In the future, the following issues should be noticed in the development of the Shandong Peninsula urban agglomeration: (1) pay attention to the dynamic changes of land, make full use of land resources, improve the use rate of developed land, and not irrationally exploit land leading to the disorderly expansion of built-up areas; (2) comprehend the direction of the leading development role of the dominant cities in each economic circle; for example, Jinan City in the Provincial Capital and Qingdao City in Jiaodong should continue to play an important role, while the cities in Lunan can strengthen their ties with each other to jointly promote regional development; (3) strengthen the industrial structure of the built-up areas so that the high-density areas of residents have opportunities to work and live better.

4.2. Contributions and Limitations

In this study, several index models were used to construct the research indicators of people–land coordination in the Shandong Peninsula urban agglomeration. (1) This study analyzed multiple scales, from cities to economic circles to urban agglomerations. (2) The spatial scales selected in this study are the three latest planning units of the Shandong Peninsula urban agglomeration—the Provincial Capital, Jiaodong, and Lunan—and there are fewer people–land studies using this as the scope of study. (3) Because the Shandong Peninsula urban agglomeration has no obvious development characteristics that differ from other urban agglomerations, the method can be applied to the study of others in China. (4) Most studies on urban land had focused on the relationship between urban sprawl and ecology, and fewer focused on the coordination of people and land. This study linked urban sprawl with urban population and provided suggestions for planning and sustainable coordinated urban development.

However, there are two points in this study that can be improved in subsequent studies: (1) more indices can be selected to analyze people–land coordination, and the people–land coordination model can be improved (e.g., coupling analysis of changes to further reflect the problem, etc.). (2) Drivers such as socio-economic factors can be added to the analysis of people–land coordination. Therefore, the future article will improve and add aspects such as the people–land coordination of urban agglomerations and its influencing factors.

5. Conclusions

This study analyzed the built-up area expansion and population growth as well as the coordination of people and land in the Shandong Peninsula urban agglomeration from multiple scales using a combination of temporal and spatial data such as built-up area datasets, population density, and socio-economic data. In recent years, China has proposed a national strategy for ecological protection and high-quality development of the Yellow River Basin. The Shandong Peninsula urban agglomeration is located in the lower reaches of the Yellow River. It was emphasized that the leading role of Shandong Peninsula urban agglomeration should be played to promote the high-quality development of the central cities and urban agglomerations along the Yellow River area. With the implication of the policy, the built-up area of the Shandong Peninsula urban agglomeration expanded significantly, mainly by internal expansion. There is high population growth and relatively concentrated spatial distribution of population. The coordination between people and land in Shandong Peninsula urban agglomeration was poor over the last 20 years.
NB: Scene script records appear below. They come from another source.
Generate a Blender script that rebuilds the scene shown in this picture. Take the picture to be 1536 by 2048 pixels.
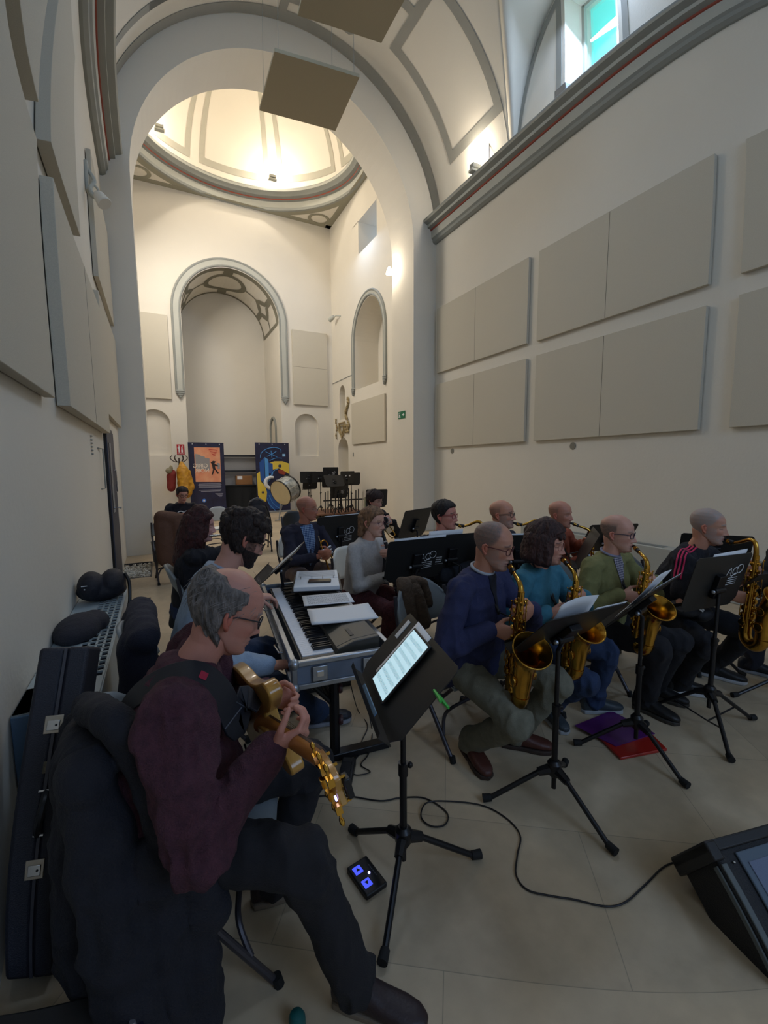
import bpy, math, random
import numpy as np
from mathutils import Vector, Matrix
from mathutils.bvhtree import BVHTree

for o in list(bpy.data.objects): bpy.data.objects.remove(o)
C = bpy.context.scene.collection
SC = bpy.context.scene
PI = math.pi
R = math.radians
random.seed(7)

# ------------------------------------------------------------------ camera (ultra-wide phone lens with its barrel distortion)
cam_d = bpy.data.cameras.new('camera')
cam = bpy.data.objects.new('camera', cam_d); C.objects.link(cam)
SC.camera = cam
PITCH, YAW, ROLL = -0.10773, 0.47442, -0.00669
def cam_axes():
    cy, sy, cp, sp, cr, sr = math.cos(YAW), math.sin(YAW), math.cos(PITCH), math.sin(PITCH), math.cos(ROLL), math.sin(ROLL)
    f = Vector((sy*cp, cy*cp, sp)); r = Vector((cy, -sy, 0)); u = r.cross(f)
    return cr*r+sr*u, -sr*r+cr*u, f
_r, _u, _f = cam_axes()
M = Matrix((( _r.x, _u.x, -_f.x, 0), (_r.y, _u.y, -_f.y, 0), (_r.z, _u.z, -_f.z, 1.6), (0, 0, 0, 1)))
cam.matrix_world = M
cam_d.clip_start = 0.02; cam_d.clip_end = 200
cam_d.sensor_fit = 'VERTICAL'
cam_d.sensor_width = 15.36; cam_d.sensor_height = 20.48
cam_d.lens = 8.7
cam_d.type = 'PANO'
cam_d.panorama_type = 'FISHEYE_LENS_POLYNOMIAL'
cam_d.fisheye_fov = R(150)
cam_d.fisheye_polynomial_k0 = 0.0
cam_d.fisheye_polynomial_k1 = -0.11453
cam_d.fisheye_polynomial_k2 = 0.0
cam_d.fisheye_polynomial_k3 = 0.57576e-3
cam_d.fisheye_polynomial_k4 = -0.28507e-4

SC.view_settings.view_transform = 'Standard'
SC.view_settings.look = 'None'
SC.view_settings.gamma = 1.0
SC.view_settings.use_curve_mapping = False
SC.view_settings.exposure = 0.0

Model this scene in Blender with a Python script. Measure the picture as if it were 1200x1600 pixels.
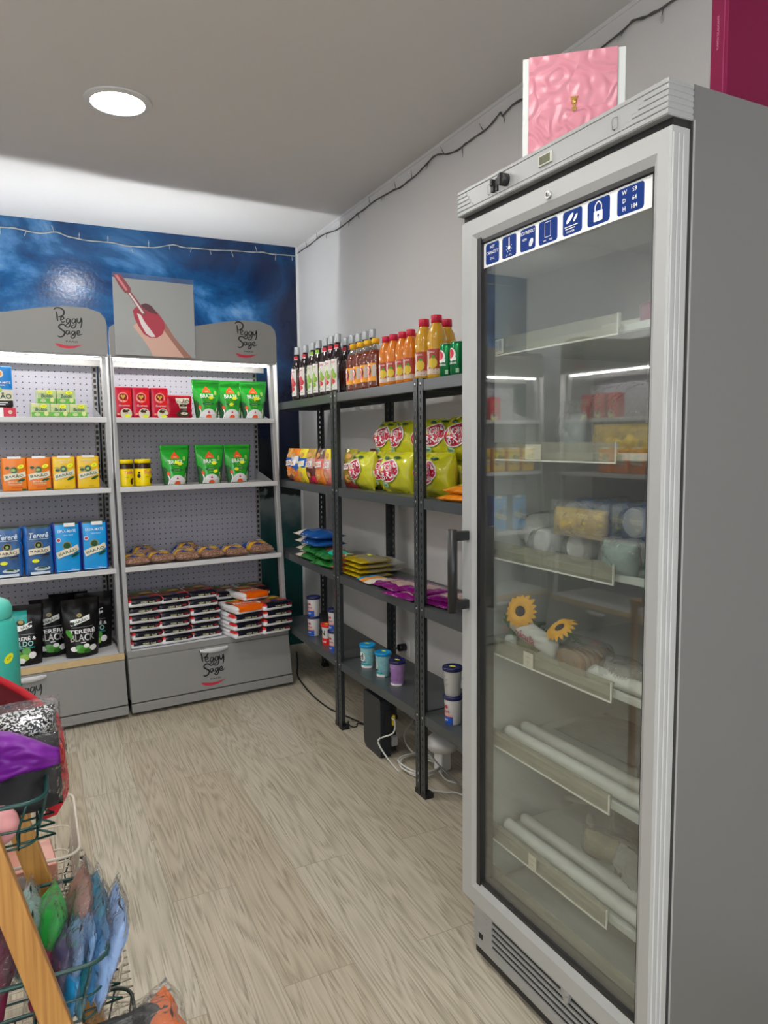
import bpy, bmesh, math, random
from mathutils import Vector, Matrix, noise
from mathutils.geometry import tessellate_polygon
PI = math.pi
for o in list(bpy.data.objects): bpy.data.objects.remove(o)
scn = bpy.context.scene
COL = scn.collection
random.seed(7)

# ------------------------------------------------------------------ camera
YAW, PITCH, ROLL, FPX, CAMZ = .4494, .0963, -.011, 1146.17, 1.2853
fw = Vector((math.sin(YAW)*math.cos(PITCH), math.cos(YAW)*math.cos(PITCH), -math.sin(PITCH)))
rr = Vector((math.cos(YAW), -math.sin(YAW), 0)); uu = rr.cross(fw)
cr, sr = math.cos(ROLL), math.sin(ROLL)
r2 = rr*cr+uu*sr; u2 = uu*cr-rr*sr
cam = bpy.data.cameras.new('camera'); co = bpy.data.objects.new('camera', cam); COL.objects.link(co)
co.matrix_world = Matrix(((r2.x, u2.x, -fw.x, 0), (r2.y, u2.y, -fw.y, 0), (r2.z, u2.z, -fw.z, CAMZ), (0, 0, 0, 1)))
cam.sensor_fit = 'HORIZONTAL'; cam.sensor_width = 36; cam.lens = FPX/1200*36; cam.clip_start = .02
scn.camera = co
# ------------------------------------------------------------------ exposure, world, lights
scn.view_settings.view_transform = 'Standard'; scn.view_settings.look = 'None'
scn.view_settings.gamma = 1; scn.view_settings.use_curve_mapping = False
scn.view_settings.exposure = 0.2
LAMP_E, STRIP_E, STRIP_UP, WIN_E = 120.0, 70.0, 190.0, 60.0
LAMPS = [(.342, 2.795), (-.95, 2.75), (.30, 1.0), (-.95, 1.0), (.30, -.8), (-.95, -.8), (.3, -2.4), (-.95, -2.4)]
w = bpy.data.worlds.new('world'); scn.world = w; w.use_nodes = True
w.node_tree.nodes['Background'].inputs[0].default_value = (.75, .85, 1, 1)
w.node_tree.nodes['Background'].inputs[1].default_value = .6
WX, WXL, WY, WYB, ZC = 1.545, -1.72, 4.38, -3.2, 2.468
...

Therefore, in the future, attention should be paid to the expansion of urban land to better serve people in order to achieve the coordination of people–land and sustainable development. The study would provide scientific references for land use planning and regional economic development of Shandong Peninsula urban agglomeration, as well as for population allocation and sustainable urban development. Specific conclusions are as follows.
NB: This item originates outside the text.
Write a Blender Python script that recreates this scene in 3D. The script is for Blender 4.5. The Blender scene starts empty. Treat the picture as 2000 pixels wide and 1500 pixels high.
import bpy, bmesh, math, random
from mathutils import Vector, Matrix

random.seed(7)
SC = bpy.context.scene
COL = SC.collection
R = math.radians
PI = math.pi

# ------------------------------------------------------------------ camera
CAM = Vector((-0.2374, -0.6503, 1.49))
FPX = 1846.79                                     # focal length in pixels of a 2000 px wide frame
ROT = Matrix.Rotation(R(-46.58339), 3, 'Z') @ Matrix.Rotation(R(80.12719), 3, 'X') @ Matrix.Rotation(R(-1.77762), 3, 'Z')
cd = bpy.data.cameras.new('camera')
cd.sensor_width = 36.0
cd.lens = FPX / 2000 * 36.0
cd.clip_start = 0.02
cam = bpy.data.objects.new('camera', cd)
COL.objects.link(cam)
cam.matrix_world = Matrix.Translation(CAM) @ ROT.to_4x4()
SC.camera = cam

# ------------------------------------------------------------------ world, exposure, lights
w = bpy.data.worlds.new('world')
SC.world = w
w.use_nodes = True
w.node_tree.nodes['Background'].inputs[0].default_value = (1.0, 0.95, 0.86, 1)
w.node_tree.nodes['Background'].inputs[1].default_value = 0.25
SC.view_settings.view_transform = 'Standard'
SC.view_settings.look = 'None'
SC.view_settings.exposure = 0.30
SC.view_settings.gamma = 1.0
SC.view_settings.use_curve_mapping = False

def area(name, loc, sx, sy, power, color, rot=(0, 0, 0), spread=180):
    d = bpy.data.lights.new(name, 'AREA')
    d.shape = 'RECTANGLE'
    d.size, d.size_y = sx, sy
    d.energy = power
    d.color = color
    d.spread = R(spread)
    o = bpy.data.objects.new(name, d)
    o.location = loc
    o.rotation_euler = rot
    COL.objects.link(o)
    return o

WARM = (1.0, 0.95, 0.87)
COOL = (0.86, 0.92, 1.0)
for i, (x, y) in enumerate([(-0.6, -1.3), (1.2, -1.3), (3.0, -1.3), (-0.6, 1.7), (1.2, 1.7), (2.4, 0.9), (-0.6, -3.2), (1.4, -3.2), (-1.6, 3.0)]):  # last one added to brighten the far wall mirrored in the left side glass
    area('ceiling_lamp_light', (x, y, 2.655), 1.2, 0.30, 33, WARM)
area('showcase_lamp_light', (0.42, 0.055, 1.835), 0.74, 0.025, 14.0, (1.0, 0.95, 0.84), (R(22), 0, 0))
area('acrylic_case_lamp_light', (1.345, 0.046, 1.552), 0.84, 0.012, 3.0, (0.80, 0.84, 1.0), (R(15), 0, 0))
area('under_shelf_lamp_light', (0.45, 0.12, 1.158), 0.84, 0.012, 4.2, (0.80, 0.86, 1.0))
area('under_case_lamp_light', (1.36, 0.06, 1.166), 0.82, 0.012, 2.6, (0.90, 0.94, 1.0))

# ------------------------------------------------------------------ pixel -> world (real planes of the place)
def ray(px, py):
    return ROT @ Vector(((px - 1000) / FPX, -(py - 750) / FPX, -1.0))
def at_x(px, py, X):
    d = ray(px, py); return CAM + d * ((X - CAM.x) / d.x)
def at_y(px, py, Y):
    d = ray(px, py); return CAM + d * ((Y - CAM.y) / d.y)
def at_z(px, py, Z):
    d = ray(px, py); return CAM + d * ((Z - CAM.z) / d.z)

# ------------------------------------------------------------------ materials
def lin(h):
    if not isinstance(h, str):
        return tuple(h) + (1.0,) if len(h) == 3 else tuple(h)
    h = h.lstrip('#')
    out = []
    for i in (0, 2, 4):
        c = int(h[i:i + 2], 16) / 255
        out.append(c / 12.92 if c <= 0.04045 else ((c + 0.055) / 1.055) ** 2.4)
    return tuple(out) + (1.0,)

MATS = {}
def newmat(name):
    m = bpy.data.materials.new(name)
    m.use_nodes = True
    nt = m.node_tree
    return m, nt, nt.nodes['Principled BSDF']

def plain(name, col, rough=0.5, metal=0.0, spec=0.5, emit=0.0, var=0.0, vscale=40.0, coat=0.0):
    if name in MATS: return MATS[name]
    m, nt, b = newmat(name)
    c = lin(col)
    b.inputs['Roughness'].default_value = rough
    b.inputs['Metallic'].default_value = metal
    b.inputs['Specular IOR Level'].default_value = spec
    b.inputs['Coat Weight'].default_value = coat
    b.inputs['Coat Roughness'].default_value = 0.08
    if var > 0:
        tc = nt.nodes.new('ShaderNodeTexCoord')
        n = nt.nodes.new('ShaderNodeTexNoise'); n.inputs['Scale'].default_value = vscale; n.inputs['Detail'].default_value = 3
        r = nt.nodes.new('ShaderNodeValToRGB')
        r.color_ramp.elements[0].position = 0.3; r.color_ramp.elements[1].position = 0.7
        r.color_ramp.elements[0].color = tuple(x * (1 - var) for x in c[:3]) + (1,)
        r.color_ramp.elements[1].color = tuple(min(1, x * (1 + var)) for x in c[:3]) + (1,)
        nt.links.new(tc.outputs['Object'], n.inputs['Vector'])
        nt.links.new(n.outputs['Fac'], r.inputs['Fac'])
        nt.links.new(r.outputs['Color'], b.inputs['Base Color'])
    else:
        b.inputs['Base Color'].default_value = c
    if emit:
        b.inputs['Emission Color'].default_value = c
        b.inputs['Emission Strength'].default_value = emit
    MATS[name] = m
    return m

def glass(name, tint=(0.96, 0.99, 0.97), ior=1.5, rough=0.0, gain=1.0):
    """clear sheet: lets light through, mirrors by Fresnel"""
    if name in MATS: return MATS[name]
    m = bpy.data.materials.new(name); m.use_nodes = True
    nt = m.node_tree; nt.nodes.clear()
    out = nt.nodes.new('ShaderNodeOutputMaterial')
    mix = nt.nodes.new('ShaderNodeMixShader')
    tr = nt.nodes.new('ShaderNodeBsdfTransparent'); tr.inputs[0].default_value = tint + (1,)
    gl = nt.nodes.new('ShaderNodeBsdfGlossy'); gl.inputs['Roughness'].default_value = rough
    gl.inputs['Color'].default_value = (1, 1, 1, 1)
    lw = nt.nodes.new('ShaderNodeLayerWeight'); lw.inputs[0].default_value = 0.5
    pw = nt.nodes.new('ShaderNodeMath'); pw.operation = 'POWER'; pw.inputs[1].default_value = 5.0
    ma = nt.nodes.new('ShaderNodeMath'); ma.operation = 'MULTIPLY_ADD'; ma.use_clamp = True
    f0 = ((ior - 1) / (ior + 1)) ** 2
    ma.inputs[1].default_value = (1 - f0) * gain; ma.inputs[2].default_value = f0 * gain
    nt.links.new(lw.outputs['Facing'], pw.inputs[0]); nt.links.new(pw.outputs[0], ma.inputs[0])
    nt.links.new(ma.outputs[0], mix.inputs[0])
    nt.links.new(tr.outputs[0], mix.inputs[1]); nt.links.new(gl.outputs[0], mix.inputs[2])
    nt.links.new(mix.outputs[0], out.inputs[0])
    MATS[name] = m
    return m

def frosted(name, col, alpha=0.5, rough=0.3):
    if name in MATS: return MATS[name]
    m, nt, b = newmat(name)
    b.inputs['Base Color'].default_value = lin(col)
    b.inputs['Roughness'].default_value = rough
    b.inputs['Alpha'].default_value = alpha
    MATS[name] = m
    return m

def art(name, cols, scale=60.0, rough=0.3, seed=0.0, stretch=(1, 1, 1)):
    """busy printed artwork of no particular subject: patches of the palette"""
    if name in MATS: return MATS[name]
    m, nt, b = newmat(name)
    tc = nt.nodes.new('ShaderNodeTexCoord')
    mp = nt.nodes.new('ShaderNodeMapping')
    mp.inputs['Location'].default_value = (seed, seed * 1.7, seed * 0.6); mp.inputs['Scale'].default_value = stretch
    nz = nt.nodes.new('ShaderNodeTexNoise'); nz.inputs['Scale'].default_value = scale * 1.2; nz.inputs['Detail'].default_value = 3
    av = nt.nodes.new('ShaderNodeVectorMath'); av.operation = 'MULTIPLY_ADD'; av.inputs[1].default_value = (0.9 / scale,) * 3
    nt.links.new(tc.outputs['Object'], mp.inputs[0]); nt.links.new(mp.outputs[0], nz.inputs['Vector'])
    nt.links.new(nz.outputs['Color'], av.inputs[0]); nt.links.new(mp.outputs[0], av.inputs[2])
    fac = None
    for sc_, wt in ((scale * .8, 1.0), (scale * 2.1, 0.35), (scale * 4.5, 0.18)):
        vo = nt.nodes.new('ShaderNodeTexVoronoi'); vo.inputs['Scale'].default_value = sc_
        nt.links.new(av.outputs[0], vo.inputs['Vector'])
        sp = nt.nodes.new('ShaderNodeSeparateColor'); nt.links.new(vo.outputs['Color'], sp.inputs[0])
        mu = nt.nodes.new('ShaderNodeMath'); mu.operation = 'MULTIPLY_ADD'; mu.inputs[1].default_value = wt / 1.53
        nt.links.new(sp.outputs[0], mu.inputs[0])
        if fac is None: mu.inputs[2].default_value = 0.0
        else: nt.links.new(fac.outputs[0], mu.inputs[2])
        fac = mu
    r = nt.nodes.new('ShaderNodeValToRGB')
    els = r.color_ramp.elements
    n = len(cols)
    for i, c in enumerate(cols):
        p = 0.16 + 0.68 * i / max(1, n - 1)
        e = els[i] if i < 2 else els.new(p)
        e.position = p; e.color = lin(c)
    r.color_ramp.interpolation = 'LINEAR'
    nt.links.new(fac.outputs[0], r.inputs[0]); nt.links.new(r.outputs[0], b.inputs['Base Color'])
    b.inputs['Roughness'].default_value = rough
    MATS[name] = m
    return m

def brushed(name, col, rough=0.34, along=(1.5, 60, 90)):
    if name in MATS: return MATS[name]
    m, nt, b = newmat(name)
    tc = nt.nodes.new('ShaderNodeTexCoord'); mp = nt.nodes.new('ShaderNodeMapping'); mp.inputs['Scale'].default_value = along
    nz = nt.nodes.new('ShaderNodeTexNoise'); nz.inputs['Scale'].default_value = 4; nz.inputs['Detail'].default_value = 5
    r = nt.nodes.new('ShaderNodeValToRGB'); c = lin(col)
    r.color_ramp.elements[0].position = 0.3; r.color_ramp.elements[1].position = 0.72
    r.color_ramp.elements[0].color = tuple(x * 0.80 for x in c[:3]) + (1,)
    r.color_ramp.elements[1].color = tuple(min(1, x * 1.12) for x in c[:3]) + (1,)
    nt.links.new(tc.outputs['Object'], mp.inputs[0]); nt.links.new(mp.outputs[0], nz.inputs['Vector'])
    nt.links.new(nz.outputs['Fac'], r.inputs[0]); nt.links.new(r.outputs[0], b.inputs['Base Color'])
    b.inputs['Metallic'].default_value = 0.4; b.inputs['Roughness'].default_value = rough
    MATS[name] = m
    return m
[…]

(1) Between 2000 and 2020, there was an imbalance in the coordination of built-up area expansion and population growth in the Shandong Peninsula urban agglomeration. Most of the cities showed a much faster rate of built-up area expansion than population growth, and there was a significant shift from population growth in 2000–2010 to significant land expansion in 2010–2020. In terms of the urban development pattern, the Provincial Capital and Jiaodong had Jinan City and Qingdao City as the core cities, respectively, leading to the synergistic development of the surrounding cities in a group. In Lunan, Linyi City was the fastest growing city, with multi-city decentralized development. In the past two decades, only two cities in the three economic circles had coordinated people and land development, namely Liaocheng City in the Provincial Capital and Linyi City in Lunan, with poor coordination in Jiaodong.

(2) The built-up area expansion of the Shandong Peninsula urban agglomeration between 2000 and 2020 had distinct characteristics. The built-up area of Jiaodong increased the most, followed by the Provincial Capital and finally Lunan. The built-up area of Jiaodong increased twice as much as the built-up area of Lunan. However, from the viewpoint of the boundary of the built-up area, the boundary of the three economic circles did not change much, indicating that the built-up area mainly expanded internally. From the internal view of the built-up areas, the compactness of the built-up areas of the Provincial Capital and Jiaodong decreased, which indicated that the aggregation of the built-up areas of the two was slightly lower, although they were filled internally. The compactness of Lunan slightly increased, although the change was not significant. Spatially, the insignificance of the spatial autocorrelation of the three was high. However, the difference was that the Provincial Capital changed from slow-developing regions close to each other to fast-developing regions attracting each other. Jiaodong showed the opposite pattern to the Provincial Capital. Lunan had no obvious change characteristics and maintained a more dispersed state.

(3) The population of urban areas in the Shandong Peninsula urban agglomeration increased rapidly in the past two decades. The population of Jiaodong increased the most, by 7,340,800 people; followed by the Provincial Capital by 6,733,300 people, while the population of Lunan only increased by 3,282,400 people. The increase in population brought an increase in the area occupied by the high-density population areas or low-density population areas of each economic circle. The population distribution of the three economic circles was still relatively concentrated, and there was no obvious population sprawl. In terms of the center of gravity of population distribution, Jinan City in the Provincial Capital, Qingdao City and coastal areas in the Jiaodong, and Linyi City and Jining City in Lunan play important roles.